WASHINGTON — Municipal default rates continue to be elevated but are still low compared to other sectors such as corporate finance, Moody's Investors Service said in a report released Wednesday.
There were seven Moody's-rated municipal defaults in 2013, which brings the total number of defaults since the recession began in early 2008 to 30. Defaults have averaged 5.0 per year since the recession started, which is higher than the average of 1.3 defaults per year from 1970 to 2007, Moody's said in the report, its annual review of municipal defaults.
Still, the rate of defaults within one year is very low, at an average of 0.03% for the last five years. For the 1970-2007 period, the comparable average rate was 0.01%, Moody's said.
Three of the 2013 Moody's rated municipal defaults were from the city of Detroit: its unlimited-tax and limited-tax general obligation debt and certificates of participation. The Detroit Academy of Arts & Sciences charter school, which is located in the motor city but otherwise is unrelated to its bankruptcy, also defaulted, as well as the Pontiac City School District in Michigan, which became the first ever default of a Moody's rated school district. Other defaults were in Jefferson County, Alabama, and the West Penn Allegheny Health System in Pennsylvania.
"The Detroit bankruptcy, by virtue of its scale and the range of credit and related legal issues it poses, is shaping up as a major watershed event, and the evolving bankruptcy cases in Stockton and elsewhere in California also will establish industry benchmarks for 'service insolvency' where governments are forced to choose between essential services and honoring debt and other long-term obligations," the report said.
While 65% of Moody's-rated municipal defaults since 1970 have been in the health care and multi-family housing sectors, general government defaults and bankruptcies have been on the rise in recent years.
Moody's expects that there will continue to be few municipal defaults, noting that the outlook for the local government sector was revised to stable from negative in 2013. General governments have been stabilizing despite revenue and spending pressures and sluggish economic recovery. However, some local governments may be further constrained by rising pension costs, the rating agency said.
Several trends that Moody's identified last year appear to be holding true for 2014, Moody's said.
One is that stress for local governments is subsiding but pressures, such as those from pensions and other post-employment benefits, remain.
Another theme is that rating changes will often occur in clusters, since groups of related governmental credits are broadly correlated due to financial, economic and functional links. This theme has been evident in southeastern Michigan, the rating agency said.

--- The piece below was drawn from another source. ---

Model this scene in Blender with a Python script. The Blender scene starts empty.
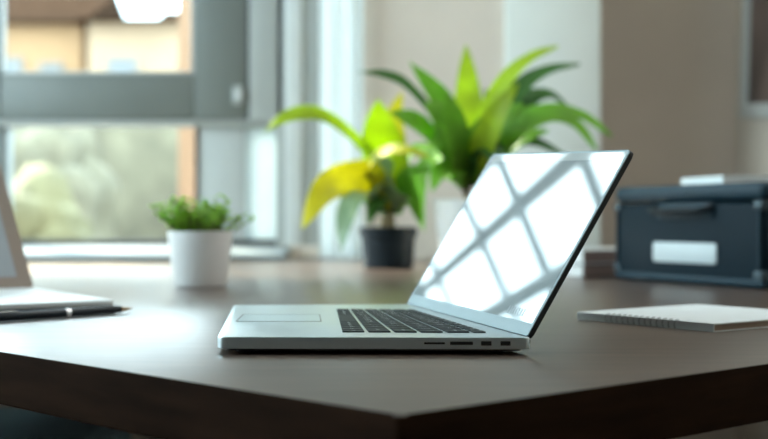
import bpy, bmesh, math, random
from mathutils import Vector, Matrix
random.seed(7)
S = bpy.context.scene
COL = S.collection
R = math.radians

# ---------------------------------------------------------------- camera, world, sun, exposure
DESK = 0.74                      # height of the desk top
EYE = DESK + 0.109               # the camera sits low over the desk
F = 1200.0                       # focal length in pixels of a 768 px wide frame
cam = bpy.data.cameras.new('camera')
cam.sensor_width = 36.0
cam.lens = 36.0 * F / 768.0
cam.clip_start = 0.02
cam.dof.use_dof = True
cam.dof.focus_distance = 1.02
cam.dof.aperture_fstop = 4.6
co = bpy.data.objects.new('camera', cam)
COL.objects.link(co)
co.location = (0, 0, EYE)
co.rotation_euler = (R(90), 0, 0)
S.camera = co

w = bpy.data.worlds.new('sky')
S.world = w
w.use_nodes = True
wn, wl = w.node_tree.nodes, w.node_tree.links
bg = wn['Background']
tc = wn.new('ShaderNodeTexCoord')
ns = wn.new('ShaderNodeTexNoise'); ns.inputs['Scale'].default_value = 2.2; ns.inputs['Detail'].default_value = 3
rp = wn.new('ShaderNodeValToRGB')
rp.color_ramp.elements[0].position = 0.35; rp.color_ramp.elements[0].color = (0.55, 0.80, 0.93, 1)
rp.color_ramp.elements[1].position = 0.65; rp.color_ramp.elements[1].color = (0.82, 0.95, 1.0, 1)
wl.new(tc.outputs['Generated'], ns.inputs['Vector']); wl.new(ns.outputs['Fac'], rp.inputs['Fac'])
wl.new(rp.outputs['Color'], bg.inputs['Color'])
bg.inputs['Strength'].default_value = 8.0

sun = bpy.data.lights.new('sun', 'SUN')
sun.energy = 14.0; sun.angle = R(6); sun.color = (1.0, 0.90, 0.72)
so = bpy.data.objects.new('sun', sun); COL.objects.link(so)
so.location = (-4, 8, 6)
so.rotation_euler = Vector((0.70, -0.75, -0.75)).to_track_quat('-Z', 'Y').to_euler()

fill_light = bpy.data.lights.new('overhead_fill', 'AREA')  # unseen fill light added above the desk to brighten upward faces
fill_light.shape = 'DISK'; fill_light.size = 0.5; fill_light.energy = 9.0; fill_light.color = (0.95, 0.98, 1.0)
lo_ = bpy.data.objects.new('overhead_fill', fill_light); COL.objects.link(lo_)
lo_.location = (0.75, 1.7, 2.52)

S.view_settings.view_transform = 'Standard'
S.view_settings.look = 'None'
S.view_settings.gamma = 1.0
S.view_settings.use_curve_mapping = False
S.view_settings.exposure = 0.5
S.cycles.use_denoising = True
S.cycles.max_bounces = 10
S.cycles.diffuse_bounces = 6
S.cycles.sample_clamp_indirect = 12

# ---------------------------------------------------------------- materials
def mat(name, color, rough=0.5, metal=0.0, var=0.0, scale=20.0, bump=0.0, spec=0.5, stretch=None, coat=0.0, ior=1.5):
    m = bpy.data.materials.new(name); m.use_nodes = True
    N, L = m.node_tree.nodes, m.node_tree.links
    b = N['Principled BSDF']
    b.inputs['Roughness'].default_value = rough
    b.inputs['Metallic'].default_value = metal
    b.inputs['IOR'].default_value = ior
    b.inputs['Specular IOR Level'].default_value = spec
    b.inputs['Coat Weight'].default_value = coat
    t = N.new('ShaderNodeTexCoord'); n = N.new('ShaderNodeTexNoise')
    n.inputs['Scale'].default_value = scale; n.inputs['Detail'].default_value = 4
    mp = N.new('ShaderNodeMapping')
    if stretch: mp.inputs['Scale'].default_value = stretch
    L.new(t.outputs['Object'], mp.inputs['Vector']); L.new(mp.outputs['Vector'], n.inputs['Vector'])
    r = N.new('ShaderNodeValToRGB')
    c = color
    r.color_ramp.elements[0].position = 0.3
    r.color_ramp.elements[1].position = 0.7
    r.color_ramp.elements[0].color = tuple(max(0, v * (1 - var)) for v in c) + (1,)
    r.color_ramp.elements[1].color = tuple(min(1, v * (1 + var)) for v in c) + (1,)
    L.new(n.outputs['Fac'], r.inputs['Fac']); L.new(r.outputs['Color'], b.inputs['Base Color'])
    if bump:
        bp = N.new('ShaderNodeBump'); bp.inputs['Strength'].default_value = bump; bp.inputs['Distance'].default_value = 0.002
        L.new(n.outputs['Fac'], bp.inputs['Height']); L.new(bp.outputs['Normal'], b.inputs['Normal'])
    return m

def leafmat(name, color, trans=0.45, rough=0.35):
    m = mat(name, color, rough, var=0.18, scale=14)
    N, L = m.node_tree.nodes, m.node_tree.links
    b = N['Principled BSDF']; out = N['Material Output']
    tr = N.new('ShaderNodeBsdfTranslucent')
    mx = N.new('ShaderNodeMixShader'); mx.inputs['Fac'].default_value = trans
    L.new(b.inputs['Base Color'].links[0].from_socket, tr.inputs['Color'])
    L.new(b.outputs[0], mx.inputs[1]); L.new(tr.outputs[0], mx.inputs[2]); L.new(mx.outputs[0], out.inputs['Surface'])
    return m

def glassmat(name, tint=(0.95, 0.98, 0.98), refl=0.06):
    m = bpy.data.materials.new(name); m.use_nodes = True
    N, L = m.node_tree.nodes, m.node_tree.links
    N.remove(N['Principled BSDF']); out = N['Material Output']
    t = N.new('ShaderNodeBsdfTransparent'); t.inputs['Color'].default_value = tint + (1,)
    g = N.new('ShaderNodeBsdfGlossy'); g.inputs['Roughness'].default_value = 0.02
    mx = N.new('ShaderNodeMixShader'); mx.inputs['Fac'].default_value = refl
    L.new(t.outputs[0], mx.inputs[1]); L.new(g.outputs[0], mx.inputs[2]); L.new(mx.outputs[0], out.inputs['Surface'])
    return m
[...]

Additionally, recoveries from general government defaults, or how much money bondholders are getting back on defaulted bonds, is trending lower. Recoveries may vary widely across creditors with the same type of security for their bonds, Moody's said.
The rating agency also said the outcome of municipal default and bankruptcy is unpredictable. Anne Van Praagh, Moody's managing director and chief credit officer for public finance, said that the rating agency will be looking closely at how debt is treated compared to pensions and how different types of debt stack up with each other as municipalities exit bankruptcy.